Mexa menjelaskan sikap penuh percaya diri yang ia rasakan kini memakan waktu untuk berlatih ulang-ulang. Salah satu ruang guna mengaktualisasikan pengetahuan dan pemahamannya terhadap identitas queer melalui komunitas. Tanpa jengah ia mengingatkan dirinya maupun teman-teman transpuan lainnya untuk berhenti membuat ketentuan-ketentuan paten soal kecantikan.
“Saya juga sedih kalau lihat teman-teman transpuan tidak memiliki rasa kepuasaan terhadap diri.

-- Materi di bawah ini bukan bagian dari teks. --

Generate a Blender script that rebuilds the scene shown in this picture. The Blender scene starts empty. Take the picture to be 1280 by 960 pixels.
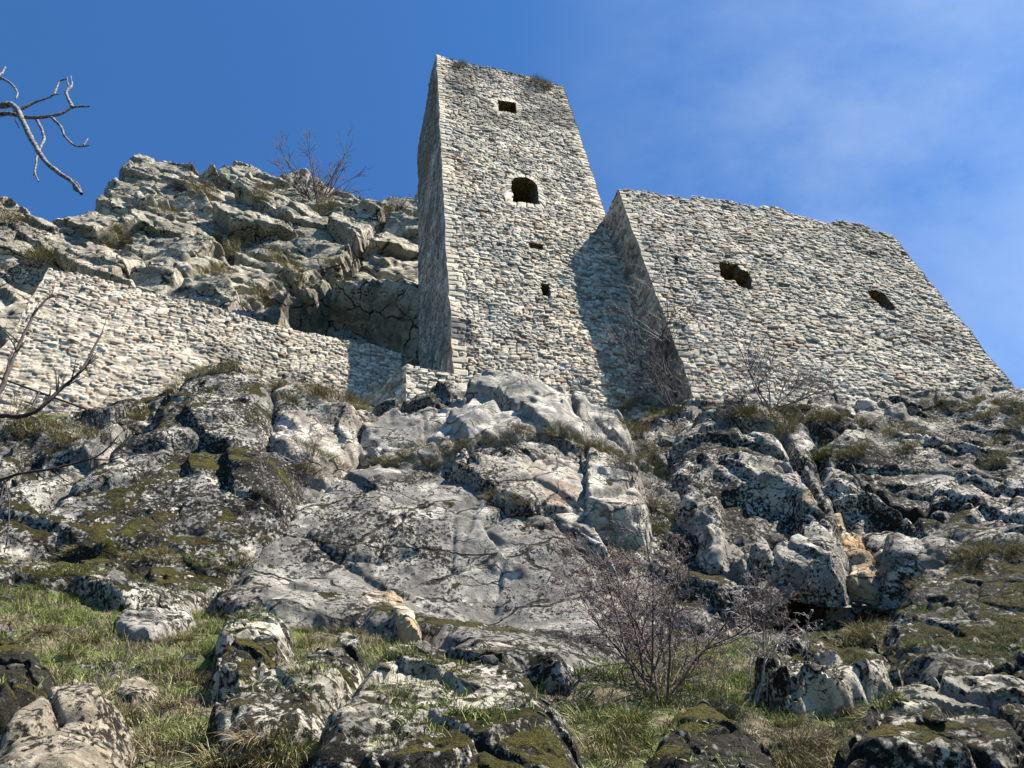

Kalau sudah belajar, sudah paham betul, (menjadikan) kecantikan itu nomor dua. Karena yang pertama mengenal identitasnya dulu.”
Mexa mengimbuhkan, mengejar hasrat menjadi cantik sesuai dengan standar yang beredar bahkan berpatokan pada sosok cis perempuan justru melelahkan dan meningkatkan kerentanan jiwa transpuan.
“Seumpama jadi perempuan kamu harus punya payudara, harus operasi, udah metong (mati) kita dari dulu!”
Bercermin pada pengalamannya di masa lalu, Mexa memilih untuk memprioritaskan proses melela secara personal. Sebab di tengah perjalanan ini, ia kerap terhimpit dengan realitas norma-norma heteroseksual yang masih mengambang secara internal.
“Kadang meskipun kita mengenal diri, kita mau tidak mau harus menghadapi prasangka di luar sana atau dari diri sendiri yang bertolak belakang. “Tubuh ini laki-laki, tapi jiwa ini perempuan.” Menurut saya, kasih netral dulu dari dalam. Mengenal baik dulu,” tutup Mexa.